Data provided:
-.-.-
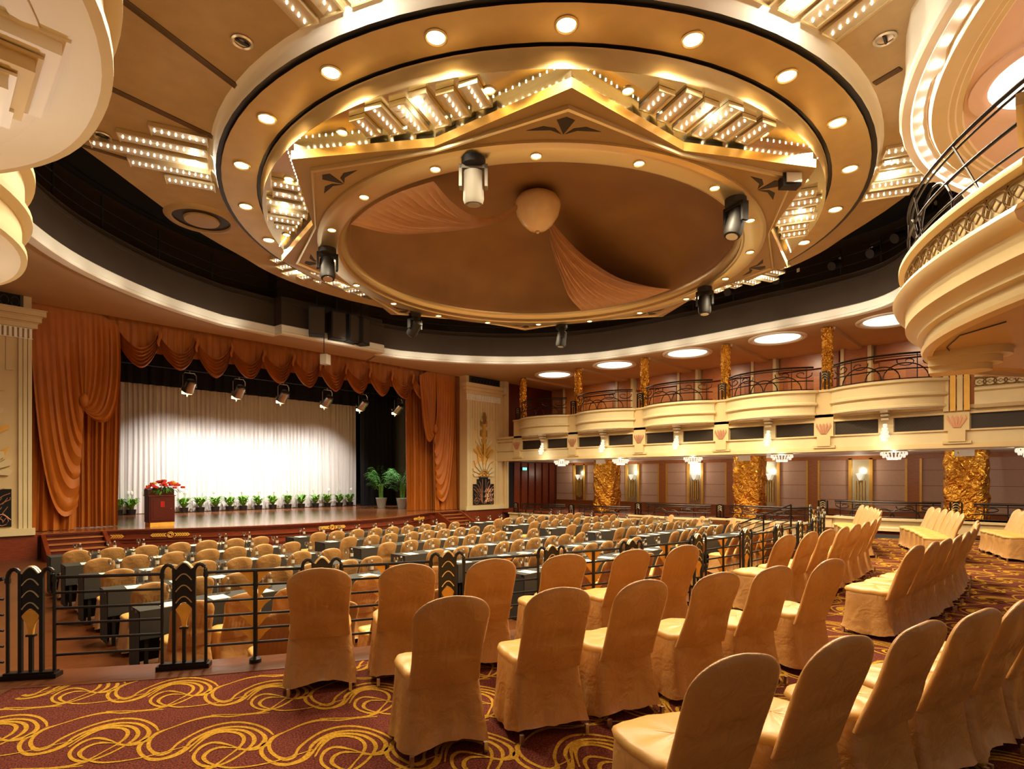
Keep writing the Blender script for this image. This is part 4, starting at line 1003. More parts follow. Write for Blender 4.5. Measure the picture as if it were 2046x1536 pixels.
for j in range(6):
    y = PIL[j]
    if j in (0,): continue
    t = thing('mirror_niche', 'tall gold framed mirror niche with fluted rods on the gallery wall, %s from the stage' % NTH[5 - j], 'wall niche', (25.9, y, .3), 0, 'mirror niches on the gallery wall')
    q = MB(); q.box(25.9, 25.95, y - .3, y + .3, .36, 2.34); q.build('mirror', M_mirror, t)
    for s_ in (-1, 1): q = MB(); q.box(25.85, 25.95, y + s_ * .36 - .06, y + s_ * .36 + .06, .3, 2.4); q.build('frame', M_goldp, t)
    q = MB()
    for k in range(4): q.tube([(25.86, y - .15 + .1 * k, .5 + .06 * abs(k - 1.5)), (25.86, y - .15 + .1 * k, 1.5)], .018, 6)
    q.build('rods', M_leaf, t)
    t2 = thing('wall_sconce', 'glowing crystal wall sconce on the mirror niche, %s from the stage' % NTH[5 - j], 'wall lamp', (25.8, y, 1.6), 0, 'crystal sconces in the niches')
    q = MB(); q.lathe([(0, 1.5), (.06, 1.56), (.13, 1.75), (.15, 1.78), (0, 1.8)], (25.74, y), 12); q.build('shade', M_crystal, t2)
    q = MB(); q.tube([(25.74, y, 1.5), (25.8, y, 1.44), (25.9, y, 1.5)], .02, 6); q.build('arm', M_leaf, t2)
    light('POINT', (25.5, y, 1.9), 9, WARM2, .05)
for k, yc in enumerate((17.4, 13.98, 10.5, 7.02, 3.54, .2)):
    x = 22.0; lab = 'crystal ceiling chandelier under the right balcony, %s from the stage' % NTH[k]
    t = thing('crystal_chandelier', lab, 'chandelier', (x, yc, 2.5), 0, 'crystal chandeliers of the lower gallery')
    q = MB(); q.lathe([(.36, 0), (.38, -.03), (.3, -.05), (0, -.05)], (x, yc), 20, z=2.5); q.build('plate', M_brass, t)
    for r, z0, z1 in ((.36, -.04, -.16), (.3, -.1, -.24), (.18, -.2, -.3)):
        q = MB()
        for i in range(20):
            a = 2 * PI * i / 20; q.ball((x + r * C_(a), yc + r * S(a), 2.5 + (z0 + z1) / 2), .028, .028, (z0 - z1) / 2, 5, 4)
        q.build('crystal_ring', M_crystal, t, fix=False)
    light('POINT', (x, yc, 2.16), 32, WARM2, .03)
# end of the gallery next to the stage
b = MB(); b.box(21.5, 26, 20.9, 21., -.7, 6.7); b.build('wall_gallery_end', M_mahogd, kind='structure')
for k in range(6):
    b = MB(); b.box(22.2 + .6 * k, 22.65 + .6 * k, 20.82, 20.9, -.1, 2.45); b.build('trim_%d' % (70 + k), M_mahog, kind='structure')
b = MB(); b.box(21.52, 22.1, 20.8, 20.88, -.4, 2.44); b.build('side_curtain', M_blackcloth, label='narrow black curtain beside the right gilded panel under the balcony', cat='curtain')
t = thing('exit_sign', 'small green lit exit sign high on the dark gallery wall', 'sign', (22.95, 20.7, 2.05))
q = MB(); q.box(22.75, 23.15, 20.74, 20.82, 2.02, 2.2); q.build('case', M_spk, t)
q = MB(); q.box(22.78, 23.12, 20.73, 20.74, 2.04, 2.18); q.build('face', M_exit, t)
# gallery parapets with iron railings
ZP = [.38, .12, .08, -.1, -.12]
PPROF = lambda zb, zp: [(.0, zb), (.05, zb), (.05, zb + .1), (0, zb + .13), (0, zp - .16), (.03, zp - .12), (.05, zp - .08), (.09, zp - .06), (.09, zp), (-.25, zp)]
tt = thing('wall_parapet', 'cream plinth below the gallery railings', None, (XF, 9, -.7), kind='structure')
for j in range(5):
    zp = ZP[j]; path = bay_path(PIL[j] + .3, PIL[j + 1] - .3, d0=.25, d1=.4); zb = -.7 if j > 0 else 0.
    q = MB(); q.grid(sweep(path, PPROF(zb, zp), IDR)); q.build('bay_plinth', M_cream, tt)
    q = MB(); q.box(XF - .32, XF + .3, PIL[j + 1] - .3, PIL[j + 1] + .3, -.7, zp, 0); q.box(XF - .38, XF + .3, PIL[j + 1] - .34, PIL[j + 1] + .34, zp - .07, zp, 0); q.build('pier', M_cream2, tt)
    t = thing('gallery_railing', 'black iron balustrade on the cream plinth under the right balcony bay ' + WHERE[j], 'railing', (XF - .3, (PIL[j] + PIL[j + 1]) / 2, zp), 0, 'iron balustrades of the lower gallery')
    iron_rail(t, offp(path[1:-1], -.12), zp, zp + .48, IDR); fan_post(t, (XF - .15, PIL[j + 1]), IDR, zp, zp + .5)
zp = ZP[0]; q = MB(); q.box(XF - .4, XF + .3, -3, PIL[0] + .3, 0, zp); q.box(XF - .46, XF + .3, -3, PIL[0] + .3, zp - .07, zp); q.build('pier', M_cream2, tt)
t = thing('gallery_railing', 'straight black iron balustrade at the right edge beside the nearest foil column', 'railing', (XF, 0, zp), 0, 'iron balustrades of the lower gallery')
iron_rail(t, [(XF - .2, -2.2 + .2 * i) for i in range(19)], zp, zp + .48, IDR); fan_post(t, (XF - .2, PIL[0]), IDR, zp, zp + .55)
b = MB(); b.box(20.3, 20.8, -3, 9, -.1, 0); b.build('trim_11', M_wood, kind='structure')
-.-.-
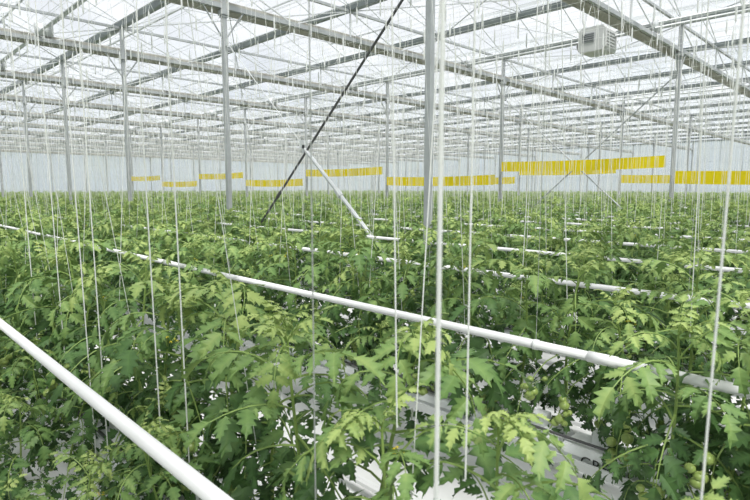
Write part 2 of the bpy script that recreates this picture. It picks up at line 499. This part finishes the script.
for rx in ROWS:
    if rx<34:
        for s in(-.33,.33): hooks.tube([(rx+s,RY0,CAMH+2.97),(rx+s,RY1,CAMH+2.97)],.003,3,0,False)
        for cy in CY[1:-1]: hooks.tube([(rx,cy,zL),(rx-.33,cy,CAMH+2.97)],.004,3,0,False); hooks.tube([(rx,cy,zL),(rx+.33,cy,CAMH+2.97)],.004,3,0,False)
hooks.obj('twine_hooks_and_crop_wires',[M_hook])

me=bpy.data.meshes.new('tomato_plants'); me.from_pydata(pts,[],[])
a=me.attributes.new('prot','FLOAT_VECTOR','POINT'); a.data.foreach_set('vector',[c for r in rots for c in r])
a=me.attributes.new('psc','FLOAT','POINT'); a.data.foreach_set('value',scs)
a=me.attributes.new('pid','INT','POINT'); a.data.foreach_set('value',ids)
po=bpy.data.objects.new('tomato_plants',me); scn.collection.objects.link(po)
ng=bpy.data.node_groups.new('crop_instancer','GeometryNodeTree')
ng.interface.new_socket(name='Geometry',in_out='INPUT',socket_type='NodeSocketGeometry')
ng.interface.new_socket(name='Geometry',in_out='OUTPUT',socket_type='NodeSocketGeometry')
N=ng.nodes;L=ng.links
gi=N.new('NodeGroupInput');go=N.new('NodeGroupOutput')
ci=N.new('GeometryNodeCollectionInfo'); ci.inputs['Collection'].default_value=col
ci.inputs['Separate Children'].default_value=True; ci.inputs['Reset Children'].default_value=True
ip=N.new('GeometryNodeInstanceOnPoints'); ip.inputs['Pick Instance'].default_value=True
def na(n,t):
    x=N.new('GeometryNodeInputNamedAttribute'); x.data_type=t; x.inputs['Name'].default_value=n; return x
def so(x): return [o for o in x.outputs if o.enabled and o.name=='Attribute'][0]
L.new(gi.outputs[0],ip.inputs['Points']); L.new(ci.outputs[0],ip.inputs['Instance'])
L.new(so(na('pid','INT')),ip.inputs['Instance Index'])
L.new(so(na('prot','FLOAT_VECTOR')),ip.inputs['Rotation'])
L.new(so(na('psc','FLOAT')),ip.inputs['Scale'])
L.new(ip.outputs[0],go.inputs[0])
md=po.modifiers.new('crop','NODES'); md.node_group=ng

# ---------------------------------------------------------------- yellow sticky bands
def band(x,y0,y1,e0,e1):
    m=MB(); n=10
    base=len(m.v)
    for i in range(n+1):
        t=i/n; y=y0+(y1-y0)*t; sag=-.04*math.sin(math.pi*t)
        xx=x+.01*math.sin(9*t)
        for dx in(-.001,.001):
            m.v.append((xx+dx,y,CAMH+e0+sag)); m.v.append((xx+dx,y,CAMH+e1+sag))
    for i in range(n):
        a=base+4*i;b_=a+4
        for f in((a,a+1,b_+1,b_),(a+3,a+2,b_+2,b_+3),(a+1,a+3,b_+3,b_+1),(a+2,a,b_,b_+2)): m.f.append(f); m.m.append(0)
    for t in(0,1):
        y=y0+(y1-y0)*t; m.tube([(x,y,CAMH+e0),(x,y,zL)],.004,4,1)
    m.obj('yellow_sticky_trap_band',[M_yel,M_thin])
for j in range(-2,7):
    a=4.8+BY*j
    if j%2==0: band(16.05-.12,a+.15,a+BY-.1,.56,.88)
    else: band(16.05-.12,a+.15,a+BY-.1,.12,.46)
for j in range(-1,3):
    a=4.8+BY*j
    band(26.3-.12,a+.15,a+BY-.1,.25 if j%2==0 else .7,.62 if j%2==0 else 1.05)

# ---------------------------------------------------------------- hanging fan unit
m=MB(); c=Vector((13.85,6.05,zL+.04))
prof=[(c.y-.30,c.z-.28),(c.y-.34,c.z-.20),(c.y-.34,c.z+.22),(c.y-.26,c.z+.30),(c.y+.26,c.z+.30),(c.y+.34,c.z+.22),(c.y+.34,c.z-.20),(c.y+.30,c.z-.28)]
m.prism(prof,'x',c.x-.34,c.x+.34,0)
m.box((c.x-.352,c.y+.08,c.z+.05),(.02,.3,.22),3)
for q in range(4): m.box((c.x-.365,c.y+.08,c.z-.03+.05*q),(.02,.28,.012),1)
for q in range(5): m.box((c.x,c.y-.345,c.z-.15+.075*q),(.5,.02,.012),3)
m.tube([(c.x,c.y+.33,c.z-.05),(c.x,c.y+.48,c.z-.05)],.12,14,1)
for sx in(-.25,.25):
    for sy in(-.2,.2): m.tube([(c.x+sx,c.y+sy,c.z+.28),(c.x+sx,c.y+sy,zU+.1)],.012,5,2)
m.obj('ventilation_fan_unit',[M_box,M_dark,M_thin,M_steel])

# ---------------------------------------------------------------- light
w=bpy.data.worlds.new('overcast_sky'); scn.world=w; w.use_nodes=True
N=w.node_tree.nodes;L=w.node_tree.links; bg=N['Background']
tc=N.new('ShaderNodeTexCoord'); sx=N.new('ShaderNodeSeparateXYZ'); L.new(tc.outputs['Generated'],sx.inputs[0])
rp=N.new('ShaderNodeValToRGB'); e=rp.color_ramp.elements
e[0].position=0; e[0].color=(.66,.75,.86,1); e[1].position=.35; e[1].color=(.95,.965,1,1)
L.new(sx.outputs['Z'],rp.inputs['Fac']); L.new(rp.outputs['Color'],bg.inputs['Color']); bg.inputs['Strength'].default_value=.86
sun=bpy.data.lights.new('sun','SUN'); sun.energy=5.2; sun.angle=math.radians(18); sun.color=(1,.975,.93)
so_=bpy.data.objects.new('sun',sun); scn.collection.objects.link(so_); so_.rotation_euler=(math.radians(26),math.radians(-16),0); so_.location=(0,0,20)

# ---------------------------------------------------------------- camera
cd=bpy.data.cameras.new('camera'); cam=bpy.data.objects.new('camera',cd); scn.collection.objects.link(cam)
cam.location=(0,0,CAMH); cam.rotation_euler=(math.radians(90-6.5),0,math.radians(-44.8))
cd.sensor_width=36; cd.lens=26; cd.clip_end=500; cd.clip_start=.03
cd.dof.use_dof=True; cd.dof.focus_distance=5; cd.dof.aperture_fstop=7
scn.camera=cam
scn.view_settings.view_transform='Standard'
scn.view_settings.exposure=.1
-.-.-
Given problem: Above are the records; print exactly the lines from the line with "Write part 2" to the line with "hooks.obj('twine_hooks_and_crop_wires',[M_hook])", including both, and nothing else.

Response below:
Write part 2 of the bpy script that recreates this picture. It picks up at line 499. This part finishes the script.
for rx in ROWS:
    if rx<34:
        for s in(-.33,.33): hooks.tube([(rx+s,RY0,CAMH+2.97),(rx+s,RY1,CAMH+2.97)],.003,3,0,False)
        for cy in CY[1:-1]: hooks.tube([(rx,cy,zL),(rx-.33,cy,CAMH+2.97)],.004,3,0,False); hooks.tube([(rx,cy,zL),(rx+.33,cy,CAMH+2.97)],.004,3,0,False)
hooks.obj('twine_hooks_and_crop_wires',[M_hook])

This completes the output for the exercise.